Que nous veulent donc ces constructeurs de bâtiments à la mode du Paris du quinzième siècle ? Ne semble-t-il pas qu'à chacune de ces meurtrières qu’ils appellent des fenêtres, nous allons voir à chaque instant des hommes l’arquebuse à la main, ou que nous allons voir retomber une herse derrière les portes garnies de gonds formidables et de clous menaçants ?

Les architectes ont abdiqué ; il en est qui se défient d’eux-mêmes et de leurs confrères à ce point qu’ils vous disent avec une espèce de candeur qu’il n’y a plus d’inventeurs, et même que l’invention n’est plus possible.
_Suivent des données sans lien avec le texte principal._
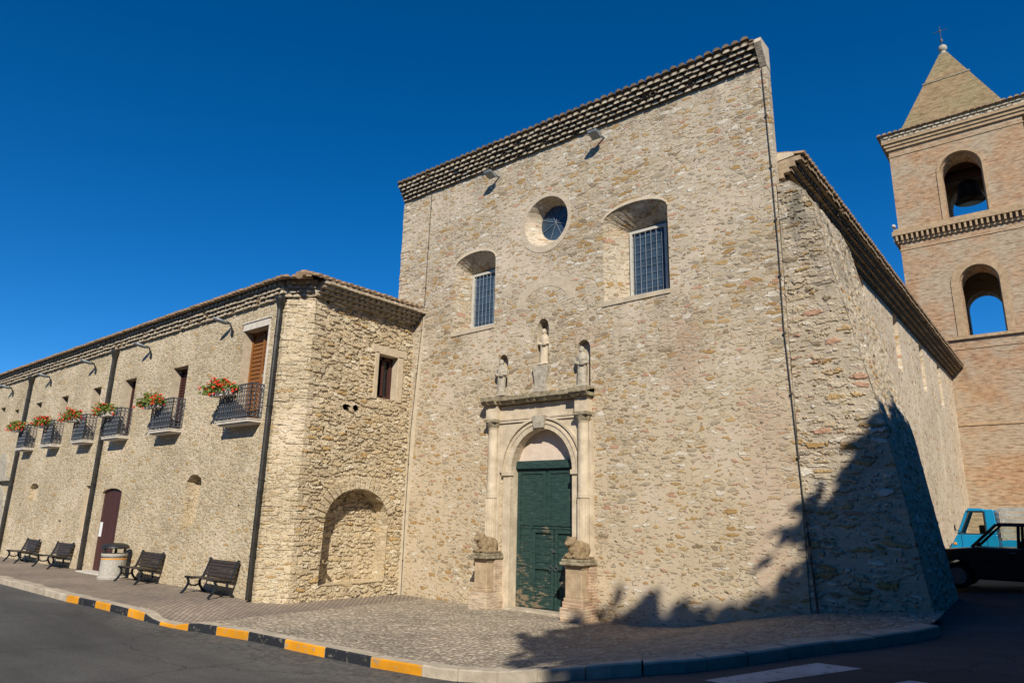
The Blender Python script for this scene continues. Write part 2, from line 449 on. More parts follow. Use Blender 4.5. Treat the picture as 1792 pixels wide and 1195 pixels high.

Il faut donc se rejeter dans le passé, et comme, suivant eux, le goût antique a fait son temps, ils s’inspirent du gothique qui leur semble presque du neuf dans leur rajeunissement, à cause de la désuétude dans laquelle il était tombé, et se jettent dans le gothique pour paraître nouveaux. Quel gothique et quelle nouveauté ! Il en est qui avouent naïvement que le cercle est fermé, que les proportions grecques les fatiguent par leur monotonie ; qu’il n’y a plus de retour que dans celles des monuments des siècles de barbarie ; encore, s’ils se servaient des proportions de cet art qu’on croyait enseveli en y joignant quelques lueurs d’une invention propre !… Ils n’inventent pas, ils calquent le gothique.